### Task to carry out
Starting at the first line of the data, print each line verbatim up to and including the line bearing "return sb, lb, fb", omitting pictures.
--- START ---
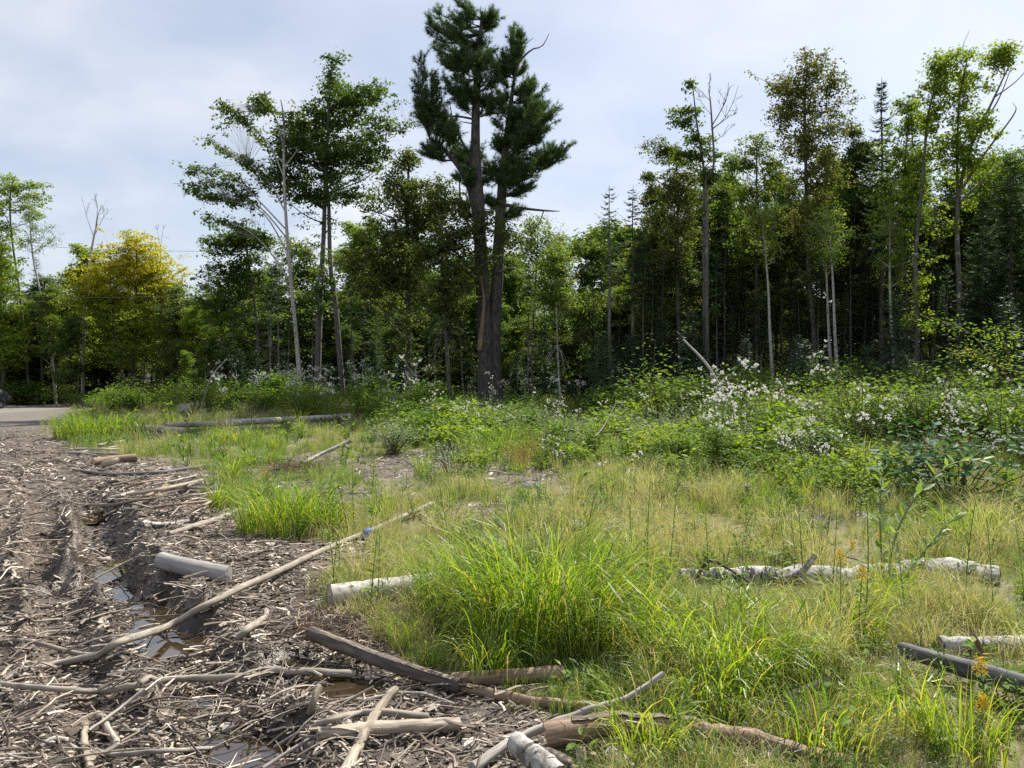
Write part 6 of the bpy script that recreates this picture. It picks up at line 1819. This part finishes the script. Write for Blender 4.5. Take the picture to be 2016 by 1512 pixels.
# white-tufted weeds
def tufted(seed, h, br, nf, leaves):
    g = np.random.default_rng(seed)
    sb, lb, fb = MB(), MB(), MB()
    z = np.linspace(0, h, 9)
    st = np.stack([.03 * np.sin(z * 2 + seed) * z, .03 * np.cos(z * 2.3 + seed) * z, z - .03], -1)
    v, q, c, _ = tubes(st[None], np.linspace(.007, .003, 9)[None], 5); sb.add(v, q, r=.3)
    n = leaves; t = g.uniform(.08, .85, n)
    pos = np.stack([np.interp(t * h, z, st[:, i]) for i in range(3)], -1); a = g.uniform(0, 6.28, n)
    d = nrm(np.stack([np.cos(a), np.sin(a), g.normal(.25, .25, n)], -1))
    v, q, t_, r_ = leaf_folded(pos, d, np.tile([0, 0, 1.0], (n, 1)) + g.normal(0, .2, (n, 3)), .13 * (1.1 - .6 * t) * g.uniform(.7, 1.2, n), .24, np.clip(g.normal(.5, .2, n), 0, 1), .2, .3); lb.add(v, q, t_, r=r_)
    cen = []
    for b in range(br):
        f = g.uniform(.58, 1.0); p0 = np.array([np.interp(f * h, z, st[:, i]) for i in range(3)]); a = g.uniform(0, 6.28)
        L = h * g.uniform(.10, .24); e = p0 + np.array([np.cos(a) * L * .7, np.sin(a) * L * .7, L * .9])
        v, q, c, _ = tubes(np.array([[p0, (p0 + e) / 2 + [0, 0, -.02], e]]), np.array([[.0035, .0028, .002]]), 3); sb.add(v, q, r=.3)
        for _ in range(nf):
            if g.uniform() < .3: continue
            cen.append(e + g.normal(0, .042, 3) * [1, 1, .7])
    cen = np.array(cen); m = 26
    d = nrm(g.normal(0, 1, (len(cen) * m, 3)) + [0, 0, .25]); base = np.repeat(cen, m, 0)
    L = np.repeat(g.uniform(.013, .027, len(cen)), m)[:, None] * g.uniform(.7, 1.2, (len(cen) * m, 1))
    s_ = nrm(np.cross(d, g.normal(0, 1, d.shape))) * .0035
    v = np.stack([base, base + d * L - s_, base + d * L * 1.05 + s_], 1).reshape(-1, 3)
    fb.add(v, t=np.arange(len(v)).reshape(-1, 3), r=np.repeat(g.uniform(0, 1, len(v) // 3), 3))
    return sb, lb, fb


TW = []
for i, (h, br, nf, lv) in enumerate([(1.2, 9, 4, 26), (1.0, 6, 4, 20), (1.4, 13, 4, 34), (.85, 4, 3, 16), (1.1, 8, 5, 24)]):
    sb, lb, fb = tufted(1600 + i, h, br, nf, lv)
    TW.append((sb.mesh('stem', M['greenstem'], True), lb.mesh('leaves', M['forb']), fb.mesh('seed_heads', M['fluff']), h))


def put_tufted(k_, label, px, py, hpx, group=None, D=None):
    p = Gp(px, py) if D is None else np.array(((px - 1008) / F * D, D, float(H((px - 1008) / F * D, D))))
    s = hpx / F * p[1] / TW[k_][3]
    o = thing('white_tufted_weed', label, 'wildflower', [('stem', TW[k_][0]), ('leaves', TW[k_][1]), ('seed_heads', TW[k_][2])], tuple(p), (random.gauss(0, .05), random.gauss(0, .05), random.uniform(0, 6.28)), s, group)
    [c for c in o.children if c.name.startswith('seed_heads')][0]['kind'] = 'stuff'
    return zoned(o, label, px) if group else o


for lab, k_, px_, py_, hp in [('tall branching weed with white seed tufts standing over the right weeds', 2, 1438, 935, 190), ('white-tufted weed right of the tall branching one', 4, 1530, 985, 120), ('white-tufted weed at the head of the dead brush', 0, 1545, 960, 100),
                              ('slim white-tufted weed in the dry grass right of centre', 1, 1248, 1000, 100), ('white-tufted weed beside the slim one in the dry grass', 3, 1190, 985, 80), ('leafy white-tufted weed in the middle of the dry grass', 0, 1085, 975, 105),
                              ('white-tufted weed by the rusty grass mound', 1, 942, 905, 60), ('low white-tufted weed by the rusty grass mound, lower', 3, 938, 925, 40), ('tall dark-stemmed weed with white top left of the pine foot', 2, 805, 850, 125),
                              ('white-tufted weed far left of centre behind the birch log', 0, 640, 850, 100), ('small white-tufted weed beside the willow sapling', 3, 1700, 1080, 70), ('white-topped weed leaning above the thin spruce foot', 1, 1205, 800, 105),
                              ('white-tufted weed among the right-hand leafy bushes', 4, 1600, 1010, 130)]:
    put_tufted(k_, lab, px_, py_, hp)
for i in range(42):
    g = np.random.default_rng(1700 + i)
    put_tufted(int(g.integers(0, 5)), 'white-tufted weed, %s row,' % ['front', 'middle', 'back', 'rear'][i % 4], g.uniform(1390, 2050), g.uniform(850, 960), g.uniform(90, 150), 'white-tufted weeds of the right stand')
for i in range(32):
    g = np.random.default_rng(1800 + i)
    put_tufted(int(g.integers(0, 5)), 'far %s white-tufted weed' % ['low', 'tall'][i % 2], g.uniform(410, 870), 0, g.uniform(55, 95), 'white-tufted weeds of the far left stand', g.uniform(31, 36))
for i in range(34):
    g = np.random.default_rng(1900 + i)
    put_tufted(int(g.integers(0, 5)), 'white-tufted weed of the middle band', g.uniform(760, 1420), g.uniform(815, 880), g.uniform(50, 90), 'white-tufted weeds of the middle band')


# leafy weed stalks standing through the grass
SK = []
for i, (h, n, lf) in enumerate([(.6, 26, .09), (.75, 34, .08), (.5, 20, .10), (.9, 40, .085)]):
    g = np.random.default_rng(2300 + i)
    z = np.linspace(0, h, 7); st = np.stack([.06 * (z / h) ** 2 * g.normal(0, 1) + 0 * z, .06 * (z / h) ** 2 * g.normal(0, 1) + 0 * z, z - .02], -1)
    v, q, c, _ = tubes(st[None], np.linspace(.005, .002, 7)[None], 5); sb = MB().add(v, q, r=.4)
    t = np.linspace(.1, 1, n); pos = np.stack([np.interp(t * h, z, st[:, k]) for k in range(3)], -1); a = np.arange(n) * 2.4 + g.normal(0, .3, n)
    d = nrm(np.stack([np.cos(a), np.sin(a), .2 + .6 * t], -1))
    v, q, t_, r_ = leaf_folded(pos, d, np.tile([0, 0, 1.0], (n, 1)) + g.normal(0, .2, (n, 3)), lf * (1.2 - .6 * t) * g.uniform(.7, 1.2, n), .28, np.clip(g.normal(.6, .2, n), 0, 1), .2, .25)
    SK.append((sb.mesh('stem', M['greenstem'] if i % 2 else M['redstem'], True), MB().add(v, q, t_, r=r_).mesh('leaves', M['bright'] if i in (0, 2) else M['forb']), h))
for i in range(200):
    g = np.random.default_rng(2400 + i)
    px_ = g.uniform(640, 2030); py_ = 850 + 420 * g.uniform(0, 1) ** 2.0
    p = Gp(px_, py_)
    if MUDF(p[0], p[1]) > .3: continue
    k_ = int(g.integers(0, 4)); s_ = g.uniform(.55, 1.1)
    o = thing('weed_stalk', 'x', 'weed', [('stem', SK[k_][0]), ('leaves', SK[k_][1])], tuple(p), (random.gauss(0, .1), random.gauss(0, .1), random.uniform(0, 6.28)), s_, 'leafy weed stalks in the grass')
    zoned(o, '%s leafy weed stalk %s,' % (['short', 'slim', 'squat', 'tall'][k_], 'in near grass' if py_ > 960 else 'in far grass' if py_ < 890 else 'in mid grass'), px_)


# goldenrod, willow, ferns
def goldenrod(label, px, py, h, seed, bloom=True):
    g = np.random.default_rng(seed); p = Gp(px, py)
    z = np.linspace(0, h, 7); st = np.stack([.05 * (z / h) ** 2 * g.normal(0, 1) + 0 * z, .05 * (z / h) ** 2 * g.normal(0, 1) + 0 * z, z - .02], -1)
    v, q, c, _ = tubes(st[None], np.linspace(.004, .002, 7)[None], 5)
    sb = MB().add(v, q, r=.4)
    n = 34; t = np.linspace(.08, .9, n); pos = np.stack([np.interp(t * h, z, st[:, i]) for i in range(3)], -1); a = np.arange(n) * 2.4
    d = nrm(np.stack([np.cos(a), np.sin(a), np.full(n, .35)], -1))
    v, q, t_, r_ = leaf_folded(pos, d, np.tile([0, 0, 1.0], (n, 1)), .07 * (1.15 - .6 * t), .22, np.clip(g.normal(.45, .2, n), 0, 1)); lb = MB().add(v, q, t_, r=r_)
    parts = [('stem', sb.mesh('stem', M['greenstem'], True)), ('leaves', lb.mesh('leaves', M['forb']))]
    if bloom:
        m = 260; a = g.uniform(0, 6.28, m); f = g.uniform(0, 1, m) ** .8; top = st[-1]
        r = .042 * (1 - .6 * f) * g.uniform(.2, 1, m)
        pos = top + np.stack([np.cos(np.round(a)) * r, np.sin(np.round(a)) * r, -.04 + .09 * f + r * .3], -1) + g.normal(0, .004, (m, 3))
        v, q, r_ = leaf_quads(pos, nrm(g.normal(0, 1, (m, 3))), nrm(g.normal(0, 1, (m, 3))), 0.010 * g.uniform(.6, 1.3, m), .8, g.uniform(0, 1, m))
        parts.append(('bloom', MB().add(v, q, r=r_).mesh('bloom', M['gold'])))
    return thing('goldenrod', label, 'wildflower', parts, tuple(p))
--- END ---
### Output of the task
Write part 6 of the bpy script that recreates this picture. It picks up at line 1819. This part finishes the script. Write for Blender 4.5. Take the picture to be 2016 by 1512 pixels.
# white-tufted weeds
def tufted(seed, h, br, nf, leaves):
    g = np.random.default_rng(seed)
    sb, lb, fb = MB(), MB(), MB()
    z = np.linspace(0, h, 9)
    st = np.stack([.03 * np.sin(z * 2 + seed) * z, .03 * np.cos(z * 2.3 + seed) * z, z - .03], -1)
    v, q, c, _ = tubes(st[None], np.linspace(.007, .003, 9)[None], 5); sb.add(v, q, r=.3)
    n = leaves; t = g.uniform(.08, .85, n)
    pos = np.stack([np.interp(t * h, z, st[:, i]) for i in range(3)], -1); a = g.uniform(0, 6.28, n)
    d = nrm(np.stack([np.cos(a), np.sin(a), g.normal(.25, .25, n)], -1))
    v, q, t_, r_ = leaf_folded(pos, d, np.tile([0, 0, 1.0], (n, 1)) + g.normal(0, .2, (n, 3)), .13 * (1.1 - .6 * t) * g.uniform(.7, 1.2, n), .24, np.clip(g.normal(.5, .2, n), 0, 1), .2, .3); lb.add(v, q, t_, r=r_)
    cen = []
    for b in range(br):
        f = g.uniform(.58, 1.0); p0 = np.array([np.interp(f * h, z, st[:, i]) for i in range(3)]); a = g.uniform(0, 6.28)
        L = h * g.uniform(.10, .24); e = p0 + np.array([np.cos(a) * L * .7, np.sin(a) * L * .7, L * .9])
        v, q, c, _ = tubes(np.array([[p0, (p0 + e) / 2 + [0, 0, -.02], e]]), np.array([[.0035, .0028, .002]]), 3); sb.add(v, q, r=.3)
        for _ in range(nf):
            if g.uniform() < .3: continue
            cen.append(e + g.normal(0, .042, 3) * [1, 1, .7])
    cen = np.array(cen); m = 26
    d = nrm(g.normal(0, 1, (len(cen) * m, 3)) + [0, 0, .25]); base = np.repeat(cen, m, 0)
    L = np.repeat(g.uniform(.013, .027, len(cen)), m)[:, None] * g.uniform(.7, 1.2, (len(cen) * m, 1))
    s_ = nrm(np.cross(d, g.normal(0, 1, d.shape))) * .0035
    v = np.stack([base, base + d * L - s_, base + d * L * 1.05 + s_], 1).reshape(-1, 3)
    fb.add(v, t=np.arange(len(v)).reshape(-1, 3), r=np.repeat(g.uniform(0, 1, len(v) // 3), 3))
    return sb, lb, fb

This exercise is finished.